北京、広州、上海、中国の三つの都市を舞台にした三つの短編作品。
それぞれのストーリーにつながりはなく、一つ30分程度で終わるので時間がない時には分割して鑑賞しても大丈夫です。

一つ目の短編「陽だまりの食卓」では中国の家庭料理であるビーフンを通して、一人の青年の思い出の日々が語られます。時には家族との思い出。時にはほろ苦い初恋の思い出。地域が違えば異なる顔を見せる家庭料理と同様、人が織りなす物語はビーフンの具のように様相を変えます。
この短編ではビーフンの作画に力を注いでおり、主人公の食レポも相まって食欲を沸かせます。

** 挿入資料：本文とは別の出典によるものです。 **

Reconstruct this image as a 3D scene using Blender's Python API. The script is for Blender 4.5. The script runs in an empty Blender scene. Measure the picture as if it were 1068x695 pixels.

二つ目の短編「小さなファッションショー」はモデルの姉と、服作りが得意な妹の姉妹の物語です。
個人的にはそこまで心が揺さぶられる話ではありませんでした。姉の性格がどうも苦手で、逆に良かったと思った所は声優の安元洋貴さん演じるオカマのマネージャーの演技。
三つ目の短編「上海恋」ですが、開始直後の主人公のモノローグがまさしく新海誠感溢れる物でつい笑ってしまいました。上記の二つと比べると、一番新海誠作品を意識している作品です。
カセットテープによって紡がれていた少年と少女の恋の記憶が、引越しの荷物から偶然見つけた彼女の最後のメッセージを記録したカセットテープを見つけることで再び紡がれます。この作品に関してはもっと尺があっても良かったんじゃないかと思いました。30分ですとやはり展開に急な部分もあり、もっとゆっくりと主人公とヒロインのやりとりを観たかった所です。

劇伴や演出などのストーリーを彩る一要素が、すごく新海誠監督をとてもリスペクトしているように感じました。新海誠監督作品を全部観終わったがそれでも新海誠成分を補充したい、そんな方におすすめです。